Ainsi qu'il est rappelé dans la motion que nous adressons au Parlement Européen, certaines visions de l'autorégulation présentent un danger d'assimilation de la responsabilité pénale du fournisseur de contenu à celle du fournisseur d'accès et de services, danger qui pourrait conduire à une perte de souveraineté de l'autorité judiciaire en faveur des professionnels commerciaux. Il est primordial de se garder de ce danger qui porterait atteinte à l'Etat de droit.

En effet, des décisions qui consisteraient à faire assumer à des fournisseurs d'accès et de services la responsabilité d'un contenu lorsque sa teneur a été portée à sa connaissance mettraient le fournisseur d'accès et de services en position de juge et de censeur, alors que son rôle se limite au transport et à la mise à disposition automatique d'informations fournies par un fournisseur de contenus. Il faut reconnaître au fournisseur d'accès et de services son incapacité à juger du caractère délictueux ou nocif d'une information lorsqu'elle est fournie par une tierce partie.

Il est crucial que l'appréciation du caractère illégal ou nocif d'une information reste du seul ressort de l'autorité judiciaire, dont c'est le rôle social.

Mesdames et Messieurs,

Au nom des citoyens que la coalition internationale GILC représente, nous vous demandons instamment d'éviter que des émotions conjoncturelles fortement médiatisées puissent porter atteinte aux principes fondateurs de nos sociétés, principes fondamentaux pour la protection des droits de l'homme et des libertés publiques.

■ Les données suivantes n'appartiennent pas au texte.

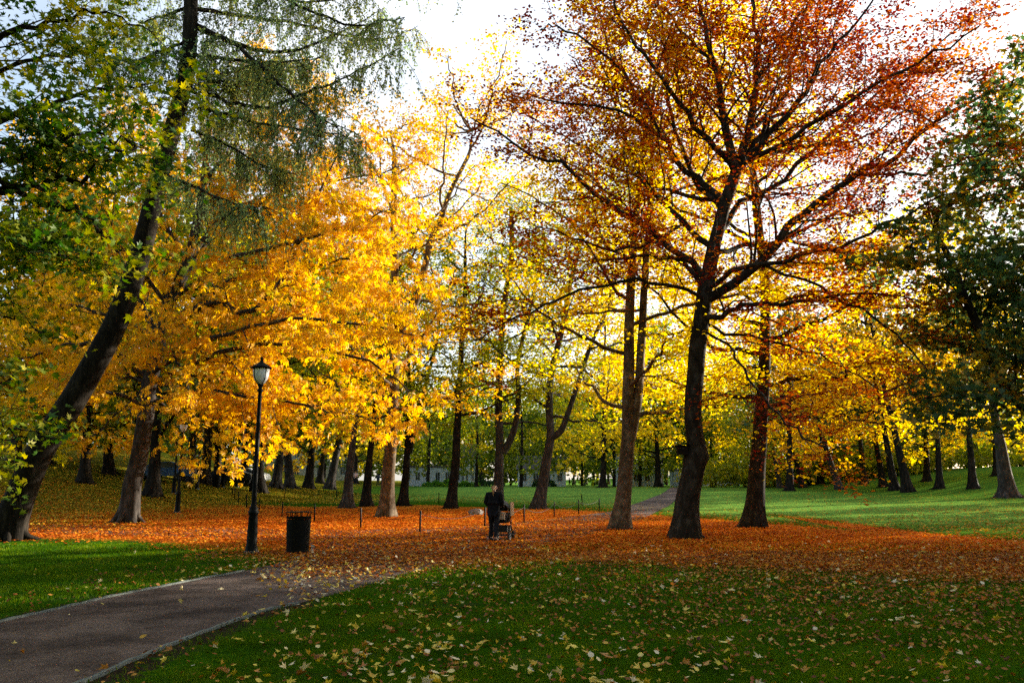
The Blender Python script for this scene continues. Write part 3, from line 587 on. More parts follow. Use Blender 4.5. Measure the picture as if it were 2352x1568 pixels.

Nos sociétés savent se réunir et s'unir pour lutter contre les crimes les plus graves portant atteinte à notre dignité à tous, comme cela a été le cas à Stockholm pour la lutte contre l'exploitation sexuelle des mineurs. Il s'agit de se donner les moyens pratiques de renforcer la collaboration judiciaire internationale, sans porter atteinte à la souveraineté des États ni aux droits des citoyens.